Your objective ▸
Print all the data, keeping every line exactly as it is.

---+---

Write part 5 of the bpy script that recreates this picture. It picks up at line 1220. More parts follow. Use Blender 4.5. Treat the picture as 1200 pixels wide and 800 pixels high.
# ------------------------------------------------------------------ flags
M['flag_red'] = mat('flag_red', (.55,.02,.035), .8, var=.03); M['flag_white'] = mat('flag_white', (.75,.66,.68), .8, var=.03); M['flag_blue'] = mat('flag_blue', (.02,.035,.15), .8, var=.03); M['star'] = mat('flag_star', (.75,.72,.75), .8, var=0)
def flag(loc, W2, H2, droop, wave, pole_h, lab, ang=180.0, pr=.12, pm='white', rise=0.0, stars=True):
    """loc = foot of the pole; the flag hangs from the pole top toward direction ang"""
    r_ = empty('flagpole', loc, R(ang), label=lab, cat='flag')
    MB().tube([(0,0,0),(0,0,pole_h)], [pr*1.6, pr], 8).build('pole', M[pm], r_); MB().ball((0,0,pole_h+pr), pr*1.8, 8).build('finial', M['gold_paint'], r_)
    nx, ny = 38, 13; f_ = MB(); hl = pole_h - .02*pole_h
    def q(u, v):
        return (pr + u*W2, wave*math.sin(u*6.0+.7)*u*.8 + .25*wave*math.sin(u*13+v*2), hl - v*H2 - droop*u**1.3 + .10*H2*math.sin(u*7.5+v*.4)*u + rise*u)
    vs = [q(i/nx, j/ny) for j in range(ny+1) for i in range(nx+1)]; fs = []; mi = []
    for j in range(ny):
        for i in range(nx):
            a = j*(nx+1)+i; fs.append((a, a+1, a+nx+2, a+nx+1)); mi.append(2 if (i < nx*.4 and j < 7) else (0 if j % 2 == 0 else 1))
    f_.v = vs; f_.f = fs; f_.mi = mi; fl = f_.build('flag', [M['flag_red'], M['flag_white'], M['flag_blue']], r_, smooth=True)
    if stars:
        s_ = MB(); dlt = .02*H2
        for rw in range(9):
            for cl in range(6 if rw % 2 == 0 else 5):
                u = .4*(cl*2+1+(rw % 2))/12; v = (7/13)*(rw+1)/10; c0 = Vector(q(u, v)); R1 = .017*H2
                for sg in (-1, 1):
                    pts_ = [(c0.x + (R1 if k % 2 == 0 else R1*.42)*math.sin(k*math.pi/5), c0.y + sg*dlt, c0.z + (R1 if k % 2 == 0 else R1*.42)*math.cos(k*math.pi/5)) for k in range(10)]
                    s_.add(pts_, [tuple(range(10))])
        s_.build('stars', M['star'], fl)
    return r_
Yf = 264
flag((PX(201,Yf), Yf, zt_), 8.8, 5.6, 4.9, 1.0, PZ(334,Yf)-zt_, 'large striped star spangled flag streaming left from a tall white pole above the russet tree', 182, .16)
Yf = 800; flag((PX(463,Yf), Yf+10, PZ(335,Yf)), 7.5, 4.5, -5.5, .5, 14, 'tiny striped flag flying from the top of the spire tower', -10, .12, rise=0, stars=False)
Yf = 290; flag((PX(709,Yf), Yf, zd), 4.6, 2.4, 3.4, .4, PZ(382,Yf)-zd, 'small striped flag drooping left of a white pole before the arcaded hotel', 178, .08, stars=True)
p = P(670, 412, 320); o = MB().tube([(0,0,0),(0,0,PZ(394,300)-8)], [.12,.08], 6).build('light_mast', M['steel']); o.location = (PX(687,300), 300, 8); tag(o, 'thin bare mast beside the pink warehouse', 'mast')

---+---

Answer below ▸
Write part 5 of the bpy script that recreates this picture. It picks up at line 1220. More parts follow. Use Blender 4.5. Treat the picture as 1200 pixels wide and 800 pixels high.
# ------------------------------------------------------------------ flags
M['flag_red'] = mat('flag_red', (.55,.02,.035), .8, var=.03); M['flag_white'] = mat('flag_white', (.75,.66,.68), .8, var=.03); M['flag_blue'] = mat('flag_blue', (.02,.035,.15), .8, var=.03); M['star'] = mat('flag_star', (.75,.72,.75), .8, var=0)
def flag(loc, W2, H2, droop, wave, pole_h, lab, ang=180.0, pr=.12, pm='white', rise=0.0, stars=True):
    """loc = foot of the pole; the flag hangs from the pole top toward direction ang"""
    r_ = empty('flagpole', loc, R(ang), label=lab, cat='flag')
    MB().tube([(0,0,0),(0,0,pole_h)], [pr*1.6, pr], 8).build('pole', M[pm], r_); MB().ball((0,0,pole_h+pr), pr*1.8, 8).build('finial', M['gold_paint'], r_)
    nx, ny = 38, 13; f_ = MB(); hl = pole_h - .02*pole_h
    def q(u, v):
        return (pr + u*W2, wave*math.sin(u*6.0+.7)*u*.8 + .25*wave*math.sin(u*13+v*2), hl - v*H2 - droop*u**1.3 + .10*H2*math.sin(u*7.5+v*.4)*u + rise*u)
    vs = [q(i/nx, j/ny) for j in range(ny+1) for i in range(nx+1)]; fs = []; mi = []
    for j in range(ny):
        for i in range(nx):
            a = j*(nx+1)+i; fs.append((a, a+1, a+nx+2, a+nx+1)); mi.append(2 if (i < nx*.4 and j < 7) else (0 if j % 2 == 0 else 1))
    f_.v = vs; f_.f = fs; f_.mi = mi; fl = f_.build('flag', [M['flag_red'], M['flag_white'], M['flag_blue']], r_, smooth=True)
    if stars:
        s_ = MB(); dlt = .02*H2
        for rw in range(9):
            for cl in range(6 if rw % 2 == 0 else 5):
                u = .4*(cl*2+1+(rw % 2))/12; v = (7/13)*(rw+1)/10; c0 = Vector(q(u, v)); R1 = .017*H2
                for sg in (-1, 1):
                    pts_ = [(c0.x + (R1 if k % 2 == 0 else R1*.42)*math.sin(k*math.pi/5), c0.y + sg*dlt, c0.z + (R1 if k % 2 == 0 else R1*.42)*math.cos(k*math.pi/5)) for k in range(10)]
                    s_.add(pts_, [tuple(range(10))])
        s_.build('stars', M['star'], fl)
    return r_
Yf = 264
flag((PX(201,Yf), Yf, zt_), 8.8, 5.6, 4.9, 1.0, PZ(334,Yf)-zt_, 'large striped star spangled flag streaming left from a tall white pole above the russet tree', 182, .16)
Yf = 800; flag((PX(463,Yf), Yf+10, PZ(335,Yf)), 7.5, 4.5, -5.5, .5, 14, 'tiny striped flag flying from the top of the spire tower', -10, .12, rise=0, stars=False)
Yf = 290; flag((PX(709,Yf), Yf, zd), 4.6, 2.4, 3.4, .4, PZ(382,Yf)-zd, 'small striped flag drooping left of a white pole before the arcaded hotel', 178, .08, stars=True)
p = P(670, 412, 320); o = MB().tube([(0,0,0),(0,0,PZ(394,300)-8)], [.12,.08], 6).build('light_mast', M['steel']); o.location = (PX(687,300), 300, 8); tag(o, 'thin bare mast beside the pink warehouse', 'mast')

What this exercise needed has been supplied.